The uplisaut type of trap is a cone-shaped trap, built much like an iglu but with rocks, tapering in at the top, and rocks balanced on rim, pivoting in some cases to drop into the trap with the fox. Bait was tied under the rim, so the fox had to reach for it. When possible, the inside of the trap was iced with water so it would be too slippery to allow purchase for climbing. These could also be covered with a thin sheet of snow which would look solid—not hold the weight of the fox, but allow it to fall through.
Fox traps were placed where foxes foraging in a camp would smell the bait and go to the trap instead of the tents or sod houses. They might be built off to the side, but where there is a fox trap, tent rings or a qamat (sod house) might be located nearby.
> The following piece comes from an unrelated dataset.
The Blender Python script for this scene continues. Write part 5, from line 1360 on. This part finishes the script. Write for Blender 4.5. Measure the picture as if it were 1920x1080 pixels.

And the stone traps were used not only for foxes, but larger versions were built to trap wolves. These required large stones and were a cooperative venture among several men, as the lintel stones were very heavy, and the trap had to be made quite narrow so the wolf would be confined by the stone and could not get the leverage required to move the side stones. Essentially, the wolf wiggled into the trap to get the bait, and the door fell behind it, holding the animal immobile until it was speared or starved to death.
An even larger version of these traps could be used to trap polar bears, but these were often made in natural rock chambers. These were enhanced by snow blocks guiding the bear into the trap, and sometimes sharpened stakes onto which the bear fell, and was wounded or killed. These were watched so the hunters could quickly approach before the bear managed to destroy the trap and escape.
The ingenuity of Inuit hunters never fails to impress those of us that now see only the tangible evidence of their lives in a harsh and unforgiving land, where they relied on their skills and techniques learned from experience and from the Elders.